On January 22, Representative Teresa Tanzi (Democrat, District 34, Narragansett, South Kingstown) rose on the House floor to make a simple request of Speaker Nicholas Mattiello (Democrat, District 15, Cranston). Could her communications about her absences from the House the week before be read into the record, as is traditionally done for other legislators?

Mattiello denied Tanzi’s request.

Tanzi missed the two days of House sessions because she was traveling for her in-laws 50th wedding anniversary. She noted that Representative Marvin Abney (Democrat, District 73, Newport) had his excuse read into the record, when he missed a session while attending the National Conference of State Legislatures.

As reported by The Public’s Radio‘s Ian Donnis in his never miss weekly column, “House Majority Leader Joseph Shekarchi then moved to approve the journal as printed, House Minority Leader Blake Filippi (R-Charlestown) seconded, and the House voted in favor, 48 to 19, with the Reform Democrats lined up in opposition.”

Tanzi told Donnis that this episode was an example of, “the overwhelming power of the speaker.”
Mattiello and House spokesperson Larry Berman said that “if representatives miss session due to activity related to the legislature, the reason is specified, but not if the absence is due to a personal or family-based reason.”

Turns out Mattiello and Berman were being less than truthful about that.

Rising on a point of personal privilege this week, Tanzi, referencing the Donnis piece, came prepared with a slew of examples of excuses for absences being read into the House record that have nothing to do with “activity related to the legislature.”

Tanzi said that Mattiello and Berman’s response to Donnis, “rang untrue to me, and I did a quick bit of research, and in fact it was untrue, and I’d like to correct the record.”

“No, I’m sorry. That’s not a point of personal privilege, Representative,” said Mattiello, interrupting Tanzi. “If the media was reporting incorrectly or offensively, that’s a point of personal privilege. If you’re suggesting that… hold on one second…”
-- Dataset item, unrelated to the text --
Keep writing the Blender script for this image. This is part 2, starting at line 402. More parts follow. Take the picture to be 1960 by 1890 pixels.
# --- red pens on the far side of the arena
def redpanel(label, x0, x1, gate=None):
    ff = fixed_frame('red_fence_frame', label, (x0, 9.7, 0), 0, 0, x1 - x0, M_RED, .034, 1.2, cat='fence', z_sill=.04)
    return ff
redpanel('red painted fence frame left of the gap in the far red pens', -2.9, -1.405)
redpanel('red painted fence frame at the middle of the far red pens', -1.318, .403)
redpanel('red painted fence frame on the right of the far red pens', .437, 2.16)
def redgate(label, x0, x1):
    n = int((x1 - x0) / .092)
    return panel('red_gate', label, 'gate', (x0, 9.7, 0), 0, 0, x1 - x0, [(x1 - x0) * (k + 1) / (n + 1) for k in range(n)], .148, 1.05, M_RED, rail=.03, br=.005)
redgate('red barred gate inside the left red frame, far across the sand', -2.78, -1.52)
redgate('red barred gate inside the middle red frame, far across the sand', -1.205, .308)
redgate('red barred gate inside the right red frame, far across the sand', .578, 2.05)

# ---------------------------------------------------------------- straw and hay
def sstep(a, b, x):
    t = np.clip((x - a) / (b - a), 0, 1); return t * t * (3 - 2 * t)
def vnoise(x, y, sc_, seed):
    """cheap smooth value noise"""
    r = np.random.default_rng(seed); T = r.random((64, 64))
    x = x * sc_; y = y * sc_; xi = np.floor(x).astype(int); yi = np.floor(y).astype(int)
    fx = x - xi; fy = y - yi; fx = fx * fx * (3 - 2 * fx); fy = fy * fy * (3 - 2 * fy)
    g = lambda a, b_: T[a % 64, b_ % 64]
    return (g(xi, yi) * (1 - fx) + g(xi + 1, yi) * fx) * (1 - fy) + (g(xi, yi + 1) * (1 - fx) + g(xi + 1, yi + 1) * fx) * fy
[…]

When Tanzi responded, she found that her microphone had been turned off. You can’t quite hear what she says in the video below.

“If you’re suggesting that the policy is wrong and that you’re somehow right, then that’s an internal discussion,” said Mattiello.

Of course, that’s not what Tanzi was suggesting. She was suggesting that Mattiello and Berman intentionally misled Donnis about the rule concerning communications regarding absences in the House record.

Tanzi read some of the 15 reasons she had collected detailing the reasons her fellow legislators gave for missing session. None of the reasons had to do with legislative activities.

Mattiello interrupted again. “Okay Representative, I’m, all right, thank you. You are arguing internal policy. That’s not a point of personal privilege.”

Mattiello said that since the media reported what Tanzi said and what he said accurately, there was no point of personal privilege to be made.

“What the spokesman for the House of Representatives said, Mr Berman, was inaccurate, and it was reported in the media inaccurately as to what our policy is so I am correcting the record that I was wrongly ruled out of order last Tuesday,” said Tanzi.

Tanzi read more of the previous excuses for being absent used by other legislators. My favorite: “Rep Mendonca is unable to attend due to an unforeseen commitment.” That excuse doesn’t even make sense. How is a commitment unforeseen?

At this point, perhaps an apology from the Speaker was in order.

Instead, the Speaker doubled down. “We’re going to clarify the House’s policy so we all know what it was,” said the Speaker, looked confused. Mattiello blamed Larry Berman for not being consistent with the policy.

When Tanzi tried to interject, Mattiello said, “This is not a debate. This is a statement of our policy. Debate has ended.” Tanzi’s microphone was turned off.

Mattiello refused to let Tanzi be heard, and never acknowledged that she had been treated differently or unfairly. Tanzi spoke from the floor and Mattiello responded to some of what she said, but he declared her out of order, and kept her microphone turned off.